The next three factors are probably the most important ones.

V. You must find every rock, sort them in order of importance, and then be prepared to turn them over. You never know which rock you turn over will lead to the person you are looking for.

VI. Ask the right questions. It’s pretty simple. Who, what, where, when and why.

VII. Listen.

The key to skip tracing is finding people who know the person you are looking for, i.e. rocks. Once you find these people, you need to use your acting skills, thrown in with a little data analysis, to quickly understand whom you are speaking with. You will definitely speak differently to a person who thinks and talks fast compared to a person who thinks and speaks slowly; an 18 year old versus an 80 year old; a Harvard grad versus a backwoods hick.

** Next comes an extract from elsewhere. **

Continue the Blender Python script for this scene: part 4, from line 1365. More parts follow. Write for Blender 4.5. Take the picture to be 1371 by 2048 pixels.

Once you understand the person you are speaking with and you set your tone and dialect, you then need to ask the right questions. Your tone and dialect will set the person on the other end of the phone at ease, and then after each question, you must listen and not interrupt. Most people love to talk, and fortunately, some don’t know when to stop.

The other important part about the person you are speaking with is to quickly determine if they are a friend or foe. Ex-spouses, ex-neighbors, ex-landlords, and ex-employers are great sources of info, especially when the skip didn’t leave on the best of terms.

Nearly everything a person who actually knows the skip discloses to you becomes a lead. A good skip tracer will piece these leads together to crack the case, and they will remain confident and optimistic throughout the process.